Investing in a commission solution will drive both agent satisfaction and motivation, which can directly impact sales. The right commission management tool will give you the opportunity to test different incentive structures to determine the best motivators of agent behavior, which can then drive sales strategy. 76% of agents would sell more for carriers that are easy to do business with, so if 76% of your agents were motivated to sell even just one more policy a year, that alone would generate 7.6% more in sales.

Retain: Reduce Agent Attrition

Just as agents want to work for carriers that are easy to do business with, they don’t want to work with those who aren’t. Payment delays and errors mean you’re not meeting your agents’ needs and this can lead to attrition, particularly among your best producers.

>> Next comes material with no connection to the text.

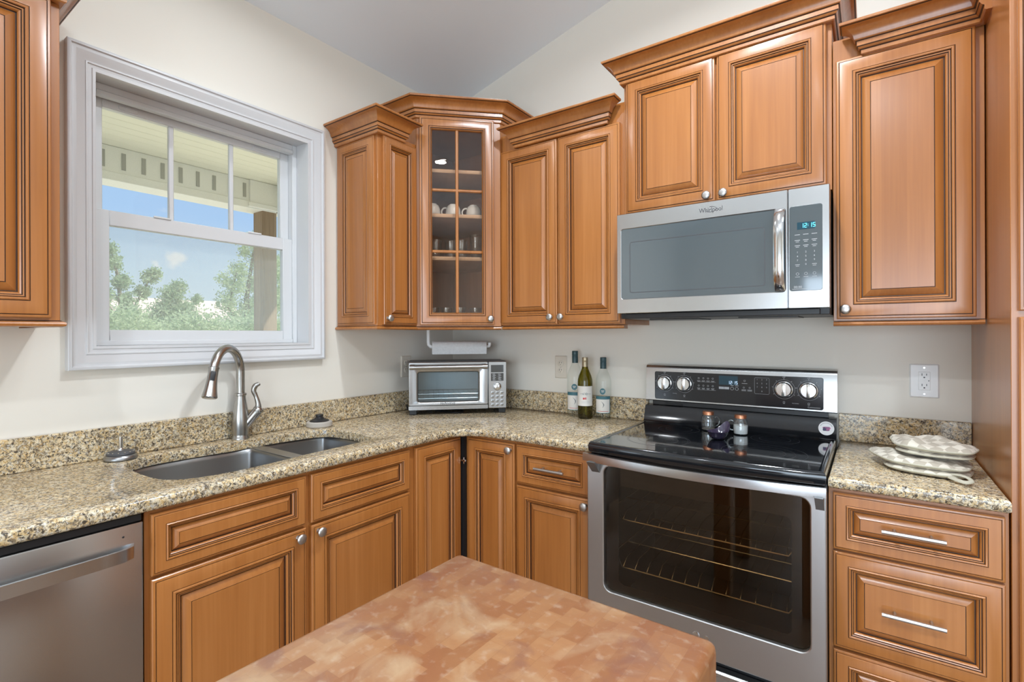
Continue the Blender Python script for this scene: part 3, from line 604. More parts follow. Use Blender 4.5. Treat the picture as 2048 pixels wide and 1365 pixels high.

Losing top agents is problematic as you then need to spend time finding, contracting, and onboarding new agents, which means less time selling as new agents ramp up. It’s not uncommon to see attrition rates as high as 30% for carriers that aren’t meeting agent needs. Assuming you have 10,000 agents selling an average of 10 policies per year, this could translate to 30,000 policies lost. Even if you’re able to immediately replace those agents, you will likely still lose 7.5% in sales due to training and ramp-up time.

Investing in a new commission system will minimize turnover, allowing you to retain the best agents and focus on driving more revenue.

Increased Cost Savings & Efficiencies

Beyond revenue growth, investing in a digital commission solution can also create significant cost savings and efficiencies by reducing manual processes and errors from workarounds, and decreasing the amount of time and resources spent to identify and correct commission errors. This means less calls and complaints from agents and refocusing your time on more value-added activities.

The Market President of a national carrier said, “With any of these processes, the current operation impacts your cost structure, which impacts your pricing, which then drives your market competitiveness and topline. Getting this right is incredibly important, and investing to reduce your variable costs can be very high ROl.”